§ **TASK STATEMENT**:
Would you return all of this data exactly, leaving nothing out?

§ **DATA BLOCK**:
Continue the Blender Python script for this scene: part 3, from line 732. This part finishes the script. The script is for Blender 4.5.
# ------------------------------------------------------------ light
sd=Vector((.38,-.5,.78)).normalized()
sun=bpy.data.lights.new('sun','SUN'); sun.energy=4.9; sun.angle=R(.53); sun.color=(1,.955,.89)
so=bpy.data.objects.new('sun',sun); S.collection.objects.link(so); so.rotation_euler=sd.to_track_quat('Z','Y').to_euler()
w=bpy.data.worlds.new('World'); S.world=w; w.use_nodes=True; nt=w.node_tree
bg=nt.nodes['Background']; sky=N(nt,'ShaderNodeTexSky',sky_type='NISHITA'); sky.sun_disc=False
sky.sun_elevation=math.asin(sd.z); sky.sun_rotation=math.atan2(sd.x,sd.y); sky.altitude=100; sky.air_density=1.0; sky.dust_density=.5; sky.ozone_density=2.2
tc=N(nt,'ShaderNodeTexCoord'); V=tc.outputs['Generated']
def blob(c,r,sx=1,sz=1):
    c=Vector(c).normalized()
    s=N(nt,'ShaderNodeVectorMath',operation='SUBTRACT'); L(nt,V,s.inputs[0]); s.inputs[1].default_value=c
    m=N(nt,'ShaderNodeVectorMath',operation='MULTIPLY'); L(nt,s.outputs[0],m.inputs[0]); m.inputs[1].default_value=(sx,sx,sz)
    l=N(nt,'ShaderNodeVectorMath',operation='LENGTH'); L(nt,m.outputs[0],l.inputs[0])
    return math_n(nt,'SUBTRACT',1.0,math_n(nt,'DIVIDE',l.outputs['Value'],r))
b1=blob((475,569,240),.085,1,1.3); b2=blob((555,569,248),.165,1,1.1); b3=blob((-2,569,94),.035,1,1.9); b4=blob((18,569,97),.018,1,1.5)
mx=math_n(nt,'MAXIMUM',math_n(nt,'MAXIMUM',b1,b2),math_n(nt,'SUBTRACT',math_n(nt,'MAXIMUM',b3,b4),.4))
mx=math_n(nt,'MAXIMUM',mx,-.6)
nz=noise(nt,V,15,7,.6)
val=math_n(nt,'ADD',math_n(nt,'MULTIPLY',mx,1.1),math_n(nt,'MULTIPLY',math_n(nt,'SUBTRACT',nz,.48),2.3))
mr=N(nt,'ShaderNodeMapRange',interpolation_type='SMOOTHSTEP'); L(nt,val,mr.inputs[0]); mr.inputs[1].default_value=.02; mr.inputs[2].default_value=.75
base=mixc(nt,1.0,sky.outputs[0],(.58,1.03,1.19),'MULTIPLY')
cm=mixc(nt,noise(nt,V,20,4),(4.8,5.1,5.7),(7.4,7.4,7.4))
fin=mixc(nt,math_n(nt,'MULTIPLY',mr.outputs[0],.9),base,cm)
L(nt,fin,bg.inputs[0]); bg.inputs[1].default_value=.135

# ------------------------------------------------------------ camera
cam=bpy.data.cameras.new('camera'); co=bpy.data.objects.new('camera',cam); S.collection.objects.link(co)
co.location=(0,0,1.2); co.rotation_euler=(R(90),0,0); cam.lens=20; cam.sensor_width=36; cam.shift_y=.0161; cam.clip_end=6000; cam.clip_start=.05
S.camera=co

§ **SOLUTION TO THE PROBLEM**:
Continue the Blender Python script for this scene: part 3, from line 732. This part finishes the script. The script is for Blender 4.5.
# ------------------------------------------------------------ light
sd=Vector((.38,-.5,.78)).normalized()
sun=bpy.data.lights.new('sun','SUN'); sun.energy=4.9; sun.angle=R(.53); sun.color=(1,.955,.89)
so=bpy.data.objects.new('sun',sun); S.collection.objects.link(so); so.rotation_euler=sd.to_track_quat('Z','Y').to_euler()
w=bpy.data.worlds.new('World'); S.world=w; w.use_nodes=True; nt=w.node_tree
bg=nt.nodes['Background']; sky=N(nt,'ShaderNodeTexSky',sky_type='NISHITA'); sky.sun_disc=False
sky.sun_elevation=math.asin(sd.z); sky.sun_rotation=math.atan2(sd.x,sd.y); sky.altitude=100; sky.air_density=1.0; sky.dust_density=.5; sky.ozone_density=2.2
tc=N(nt,'ShaderNodeTexCoord'); V=tc.outputs['Generated']
def blob(c,r,sx=1,sz=1):
    c=Vector(c).normalized()
    s=N(nt,'ShaderNodeVectorMath',operation='SUBTRACT'); L(nt,V,s.inputs[0]); s.inputs[1].default_value=c
    m=N(nt,'ShaderNodeVectorMath',operation='MULTIPLY'); L(nt,s.outputs[0],m.inputs[0]); m.inputs[1].default_value=(sx,sx,sz)
    l=N(nt,'ShaderNodeVectorMath',operation='LENGTH'); L(nt,m.outputs[0],l.inputs[0])
    return math_n(nt,'SUBTRACT',1.0,math_n(nt,'DIVIDE',l.outputs['Value'],r))
b1=blob((475,569,240),.085,1,1.3); b2=blob((555,569,248),.165,1,1.1); b3=blob((-2,569,94),.035,1,1.9); b4=blob((18,569,97),.018,1,1.5)
mx=math_n(nt,'MAXIMUM',math_n(nt,'MAXIMUM',b1,b2),math_n(nt,'SUBTRACT',math_n(nt,'MAXIMUM',b3,b4),.4))
mx=math_n(nt,'MAXIMUM',mx,-.6)
nz=noise(nt,V,15,7,.6)
val=math_n(nt,'ADD',math_n(nt,'MULTIPLY',mx,1.1),math_n(nt,'MULTIPLY',math_n(nt,'SUBTRACT',nz,.48),2.3))
mr=N(nt,'ShaderNodeMapRange',interpolation_type='SMOOTHSTEP'); L(nt,val,mr.inputs[0]); mr.inputs[1].default_value=.02; mr.inputs[2].default_value=.75
base=mixc(nt,1.0,sky.outputs[0],(.58,1.03,1.19),'MULTIPLY')
cm=mixc(nt,noise(nt,V,20,4),(4.8,5.1,5.7),(7.4,7.4,7.4))
fin=mixc(nt,math_n(nt,'MULTIPLY',mr.outputs[0],.9),base,cm)
L(nt,fin,bg.inputs[0]); bg.inputs[1].default_value=.135

# ------------------------------------------------------------ camera
cam=bpy.data.cameras.new('camera'); co=bpy.data.objects.new('camera',cam); S.collection.objects.link(co)
co.location=(0,0,1.2); co.rotation_euler=(R(90),0,0); cam.lens=20; cam.sensor_width=36; cam.shift_y=.0161; cam.clip_end=6000; cam.clip_start=.05
S.camera=co